In his letter to the U.S. Attorney General, Powhatan Board of Supervisors Chairman R. Lee Ware asked for intervention to prevent the Justice Department from “wittingly or unwittingly damaging the community and polity” of the homes of the county’s residents. Ware noted that Justice’s black-majority district boundaries “loop, squiggle, and jog across uncrossable terrain without regard to either geography or actual communities of people.” He emphasized that “Powhatan is not two communities, one white, one black. We are one community, black and white.” He added that the department’s order “is both philosophically wrong and practically destructive—wrong for all concerned, and destructive of a whole-cloth community.” “[W]e not only reject, but are offended by, the suggestion that federal voting-rights statutes mean to imply that only a white can in public life represent the interests of white citizens, or that only a black can in public office represent the interests of black citizens.” Indeed, the more a community is integrated—the more it has penetrated the “intermediate color line” of housing and jobs—the more difficult it is to fulfill the federal mandate.

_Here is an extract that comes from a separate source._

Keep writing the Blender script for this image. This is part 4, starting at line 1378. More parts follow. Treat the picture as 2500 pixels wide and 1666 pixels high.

Powhatan is now proceeding under the assumption that Justice will permit their local elections to be held in November—after a year’s delay. Currently, Brunswick County is fighting Justice’s decision to reject its new plan and to cancel its November election. Justice is also looking askance at a new state statute permitting local-option referenda for directly elected school boards, and 20 localities with that question on November’s ballot ma}’ have to postpone or cancel their referenda. Virginia remains the only state in the nation without an elected school board option. (Additionally, Virginia has no elected judges.)

In a supreme twist of irony, the preclearance requirement and the 1965 U.S. Supreme Court Mann v. Davis decision, which initiated the reapportionment mandate of “one man, one vote” (now called “one person, one vote”), has resulted in banned voting for months or years in some localities, in less representative government by duly elected officials (as well as less direct democracy), and in decreased turnout for baffled, disaffected voters who see no natural logic in being “moved” to other districts marked by geographical and political disorder.

The same federal officials who find South Africa’s segregated townships reprehensible apparently see no inconsistency with approving the deliberate, de jure, reservation-like partitioning of communities to prejudice electoral outcomes. As Ware commented, “The federal authorities are convinced that everyone in the South is racist, and they are making sure that the South knows it is still under Reconstruction.”

In order to escape from under the federal boot of preclearance, not one complaint—founded or unfounded—can be filed to Justice against a state for a full ten years. Don’t look for that to happen in Virginia any time soon. The ambitious lawmaking majority and the special interest groups know how to wield absolute power when they’ve seized it.